The United States International Trade Commission (USITC) today determined that there is a reasonable indication that a U.S. industry is materially injured by reason of imports of stainless steel flanges from China and India that are allegedly subsidized and sold in the United States at less than fair value.

Chairman Rhonda K. Schmidtlein, Vice Chairman David S. Johanson, and Commissioners Irving A. Williamson and Meredith M. Broadbent voted in the affirmative. 

As a result of the Commission’s affirmative determinations, the U.S. Department of Commerce will continue to conduct its antidumping and countervailing duty investigations on imports of these products from China and India, with its preliminary countervailing duty determinations due on or about November 9, 2017, and its preliminary antidumping duty determinations due on or about January 23, 2018.

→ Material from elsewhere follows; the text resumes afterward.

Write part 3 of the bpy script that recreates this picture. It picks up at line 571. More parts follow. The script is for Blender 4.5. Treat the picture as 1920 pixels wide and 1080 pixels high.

The Commission’s public report Stainless Steel Flanges from China and India (Inv. Nos. 701-TA-585-586 and 731-TA-1383-1384 (Preliminary), USITC Publication 4734, October 2017) will contain the views of the Commission and information developed during the investigations.

The report will be available after October 31, 2017; when available, it may be accessed on the USITC website at:  http://pubapps.usitc.gov/applications/publogs/qry_publication_loglist.asp.


UNITED STATES INTERNATIONAL TRADE COMMISSION
Washington, DC 20436

FACTUAL HIGHLIGHTS

Stainless Steel Flanges from China and India
Investigation Nos. 701-TA-585-586 and 731-TA-1383-1384 (Preliminary)

Product Description: The stainless steel flanges subject to these investigations are forged and can be finished, semifinished, or unfinished. Subject flanges are made from stainless steel and are generally manufactured to, but not limited to, the material specification of ASTM/ASME A/SA182 or comparable domestic or foreign specifications. Subject stainless steel flanges meet the sizes and description standards for all pressure classes of ASME B16.5 and range in size from one-half inch to 24 inches in nominal pipe size. Stainless steel flanges are used to connect together stainless steel pipe sections and piping components (valves, pumps, tanks, and other equipment) to form a piping system. Stainless steel flanges are usually welded or screwed to the ends of pipes or other equipment requiring a connection and are joined to each other by bolting. Forged stainless steel flanges are a component of stainless steel process piping in oil and gas refineries, nuclear power plants, chemical synthesis plants, paper mills, food processing facilities, and other applications where cleanliness and corrosion resistance are required and in power plants where their high-temperature properties are needed.

Status of Proceedings:

1.   Type of investigations: Preliminary phase antidumping duty and countervailing duty investigations.
2.   Petitioners: Core Pipe Products, Inc., Carol Stream, IL; Maass Flange Corporation, Houston, TX.
3.   USITC Institution Date: Wednesday, August 16, 2017.
4.   USITC Conference Date: Wednesday, September 6, 2017.
5.   USITC Vote Date: Friday, September 29, 2017.
6.   USITC Notification to Commerce Date: Monday, October 2, 2017.

U.S. Industry in 2016:

1.   Number of U.S. producers: 3
2.   Location of producers’ plants: Illinois, Michigan, and Texas.
3.   Production and related workers: [1]
4.   U.S. producers’ U.S. shipments: 1
5.   Apparent U.S. consumption: 1
6.   Ratio of the value of subject imports to apparent U.S. consumption: 1

U.S. Imports in 2016:

1.   Subject imports: $51.5 million.
2.   Nonsubject imports: $58.8 million.
3.   Leading import sources: India, China, Germany, Canada, and Japan (in terms of total value).

[1] Withheld to avoid disclosure of business proprietary information.